Objective: Retype only what runs from the beginning of the data through the line with "random.seed(7)"; please omit the pictures and keep every line exact.

Records provided:
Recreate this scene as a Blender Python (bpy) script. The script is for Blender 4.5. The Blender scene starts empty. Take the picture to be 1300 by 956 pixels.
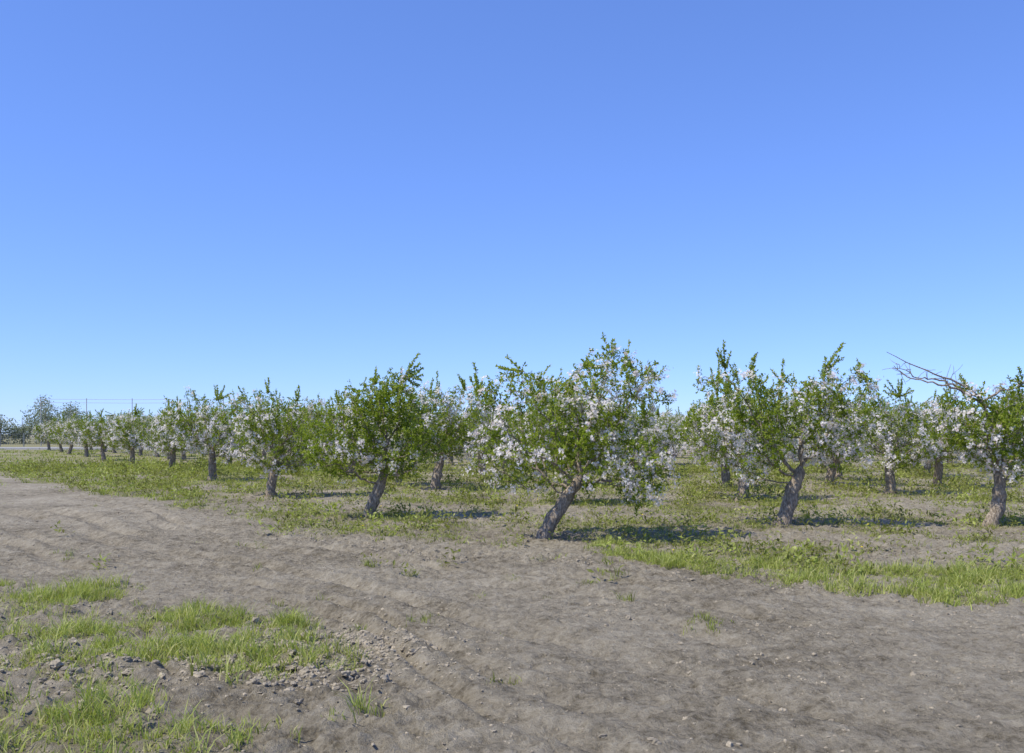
import bpy, math, random
import numpy as np
from mathutils import Vector

scene = bpy.context.scene
R = np.random.default_rng(7)
random.seed(7)

# ------------------------------------------------------------------ noise
_T = np.random.default_rng(99).random((256, 256))
def vnoise(x, y):
    x = np.asarray(x, float); y = np.asarray(y, float)
    xi = np.floor(x).astype(int); yi = np.floor(y).astype(int)
    fx = x - xi; fy = y - yi
    fx = fx*fx*(3-2*fx); fy = fy*fy*(3-2*fy)
    a = _T[xi & 255, yi & 255]; b = _T[(xi+1) & 255, yi & 255]
    c = _T[xi & 255, (yi+1) & 255]; d = _T[(xi+1) & 255, (yi+1) & 255]
    return (a*(1-fx)+b*fx)*(1-fy)+(c*(1-fx)+d*fx)*fy
def fbm(x, y, o=4, g=.5):
    s = 0; a = 1; t = 0
    for i in range(o):
        s = s + a*vnoise(x*2**i+17.3*i, y*2**i+9.1*i); t += a; a *= g
    return s/t
_T3 = np.random.default_rng(5).random((32, 32, 32))
def vnoise3(p):
    i = np.floor(p).astype(int); f = p-i; f = f*f*(3-2*f)
    r = 0
    for dx in (0, 1):
        for dy in (0, 1):
            for dz in (0, 1):
                w = (f[:, 0] if dx else 1-f[:, 0])*(f[:, 1] if dy else 1-f[:, 1])*(f[:, 2] if dz else 1-f[:, 2])
                r = r+w*_T3[(i[:, 0]+dx) & 31, (i[:, 1]+dy) & 31, (i[:, 2]+dz) & 31]
    return r
def sstep(a, b, x):
    t = np.clip((x-a)/(b-a), 0, 1); return t*t*(3-2*t)

# ------------------------------------------------------------------ mesh helper
def build_mesh(name, verts, groups, mats, tint=None, attrs=None, smooth=False):
    me = bpy.data.meshes.new(name)
    verts = np.asarray(verts, np.float32)
    me.vertices.add(len(verts)); me.vertices.foreach_set('co', verts.ravel())
    loops = np.concatenate([g[0].ravel() for g in groups]).astype(np.int32)
    tot = np.concatenate([np.full(len(g[0]), g[0].shape[1]) for g in groups])
    mi = np.concatenate([np.full(len(g[0]), g[1]) for g in groups]).astype(np.int32)
    sm = np.concatenate([np.full(len(g[0]), bool(g[2])) for g in groups])
    st = np.concatenate([[0], np.cumsum(tot)[:-1]]).astype(np.int32)
    me.loops.add(len(loops)); me.loops.foreach_set('vertex_index', loops)
    me.polygons.add(len(tot)); me.polygons.foreach_set('loop_start', st)
    me.polygons.foreach_set('material_index', mi)
    me.polygons.foreach_set('use_smooth', sm)
    for m in mats: me.materials.append(m)
    if tint is not None:
        a = me.attributes.new('tint', 'FLOAT', 'POINT'); a.data.foreach_set('value', np.asarray(tint, np.float32))
    if attrs:
        for k, v in attrs.items():
            a = me.attributes.new(k, 'FLOAT', 'POINT'); a.data.foreach_set('value', np.asarray(v, np.float32))
    me.update(calc_edges=True)
    return me
def add_obj(name, me, loc=(0, 0, 0), rot=0, sc=1, parent=None):
    o = bpy.data.objects.new(name, me); scene.collection.objects.link(o)
    o.location = loc; o.rotation_euler = (0, 0, rot); o.scale = (sc, sc, sc)
    if parent: o.parent = parent
    return o

# ------------------------------------------------------------------ materials
def new_mat(name):
    m = bpy.data.materials.new(name); m.use_nodes = True
    nt = m.node_tree; nt.nodes.clear()
    return m, nt, nt.nodes, nt.links
def ramp(N, stops):
    r = N.new('ShaderNodeValToRGB'); e = r.color_ramp.elements
    while len(e) < len(stops): e.new(.5)
    for i, (p, c) in enumerate(stops):
        e[i].position = p; e[i].color = (*c, 1)
    return r
def leafy(name, stops, trans=.35, tcol=(1.25, 1.35, .55), rough=.5, spec=.3):
    m, nt, N, L = new_mat(name)
    out = N.new('ShaderNodeOutputMaterial'); at = N.new('ShaderNodeAttribute'); at.attribute_name = 'tint'
    r = ramp(N, stops); L.new(at.outputs['Fac'], r.inputs[0])
    p = N.new('ShaderNodeBsdfPrincipled'); p.inputs['Roughness'].default_value = rough
    p.inputs['Specular IOR Level'].default_value = spec
    L.new(r.outputs[0], p.inputs['Base Color'])
    t = N.new('ShaderNodeBsdfTranslucent')
    mm = N.new('ShaderNodeMix'); mm.data_type = 'RGBA'; mm.blend_type = 'MULTIPLY'; mm.inputs[0].default_value = 1
    L.new(r.outputs[0], mm.inputs[6]); mm.inputs[7].default_value = (*tcol, 1)
    L.new(mm.outputs[2], t.inputs[0])
    mx = N.new('ShaderNodeMixShader'); mx.inputs[0].default_value = trans
    L.new(p.outputs[0], mx.inputs[1]); L.new(t.outputs[0], mx.inputs[2]); L.new(mx.outputs[0], out.inputs[0])
    return m
M_leaf = leafy('apple_leaf', [(0, (.10, .135, .016)), (.5, (.225, .29, .032)), (1, (.40, .44, .075))], .44, spec=.2)
M_blos = leafy('apple_blossom', [(0, (.84, .68, .66)), (.35, (.90, .84, .80)), (1, (.94, .91, .86))], .38, (1, .97, .95), .6, .2)
M_grass = leafy('grass_blade', [(0, (.15, .14, .05)), (.35, (.235, .25, .065)), (.7, (.36, .415, .095)), (1, (.53, .50, .22))], spec=.2)
M_far_hazed = leafy('distant_foliage_hazed', [(0, (.20, .22, .17)), (.6, (.27, .30, .23)), (1, (.37, .38, .33))], .3)  # leaf colours paled and greyed: distance haze is painted into them

def bark_mat(name, c0, c1, c2):
    m, nt, N, L = new_mat(name)
    out = N.new('ShaderNodeOutputMaterial'); p = N.new('ShaderNodeBsdfPrincipled'); p.inputs['Roughness'].default_value = .9
    p.inputs['Specular IOR Level'].default_value = .15
    tc = N.new('ShaderNodeTexCoord')
    mp = N.new('ShaderNodeMapping'); mp.inputs['Scale'].default_value = (1, 1, .35); L.new(tc.outputs['Object'], mp.inputs[0])
    n1 = N.new('ShaderNodeTexNoise'); n1.inputs['Scale'].default_value = 32; n1.inputs['Detail'].default_value = 6; n1.inputs['Roughness'].default_value = .7
    L.new(mp.outputs[0], n1.inputs[0])
    v = N.new('ShaderNodeTexVoronoi'); v.inputs['Scale'].default_value = 45; L.new(mp.outputs[0], v.inputs[0])
    r = ramp(N, [(.3, c0), (.5, c1), (.7, c2)]); L.new(n1.outputs[0], r.inputs[0]); L.new(r.outputs[0], p.inputs['Base Color'])
    ad = N.new('ShaderNodeMath'); ad.operation = 'ADD'; L.new(n1.outputs[0], ad.inputs[0]); L.new(v.outputs[0], ad.inputs[1])
    b = N.new('ShaderNodeBump'); b.inputs['Strength'].default_value = .9; b.inputs['Distance'].default_value = .015
    L.new(ad.outputs[0], b.inputs['Height']); L.new(b.outputs[0], p.inputs['Normal']); L.new(p.outputs[0], out.inputs[0])
    return m
M_bark = bark_mat('apple_bark', (.08, .062, .045), (.28, .225, .165), (.54, .46, .36))

def plain(name, col, rough=.8, var=.15, scale=6):
    m, nt, N, L = new_mat(name)
    out = N.new('ShaderNodeOutputMaterial'); p = N.new('ShaderNodeBsdfPrincipled'); p.inputs['Roughness'].default_value = rough
    p.inputs['Specular IOR Level'].default_value = .2
    tc = N.new('ShaderNodeTexCoord'); n = N.new('ShaderNodeTexNoise'); n.inputs['Scale'].default_value = scale; n.inputs['Detail'].default_value = 5
    L.new(tc.outputs['Object'], n.inputs[0])
    r = ramp(N, [(.3, tuple(c*(1-var) for c in col)), (.7, tuple(min(1, c*(1+var)) for c in col))])
    L.new(n.outputs[0], r.inputs[0]); L.new(r.outputs[0], p.inputs['Base Color']); L.new(p.outputs[0], out.inputs[0])
    return m

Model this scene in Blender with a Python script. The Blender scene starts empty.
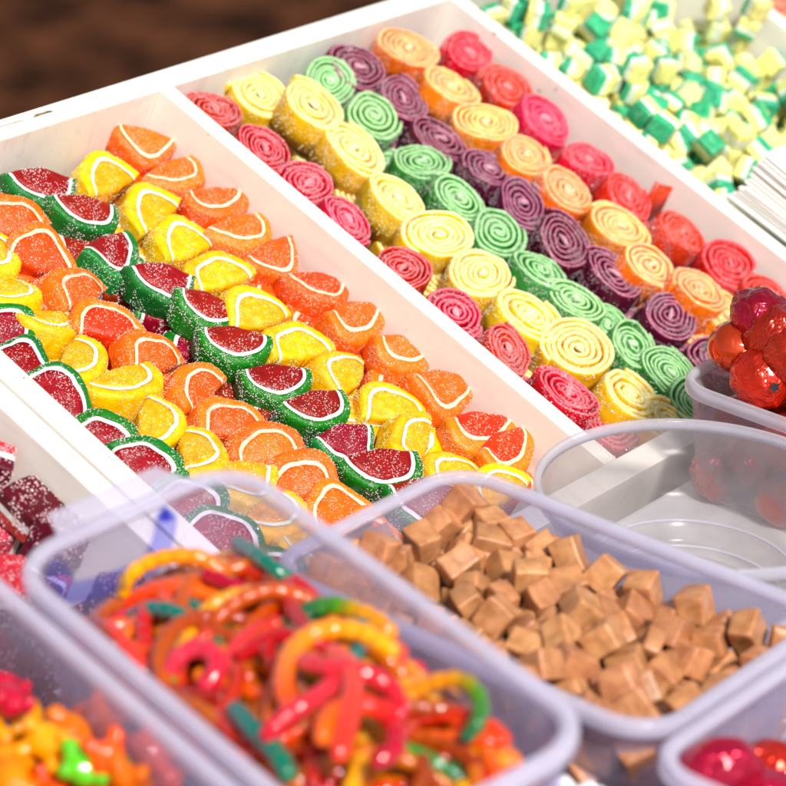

Response:
Recreate this scene as a Blender Python (bpy) script. The script is for Blender 4.5. The Blender scene starts empty. Take the picture to be 1300 by 956 pixels.
import bpy, math, random
import numpy as np
from mathutils import Vector

scene = bpy.context.scene
R = np.random.default_rng(7)
random.seed(7)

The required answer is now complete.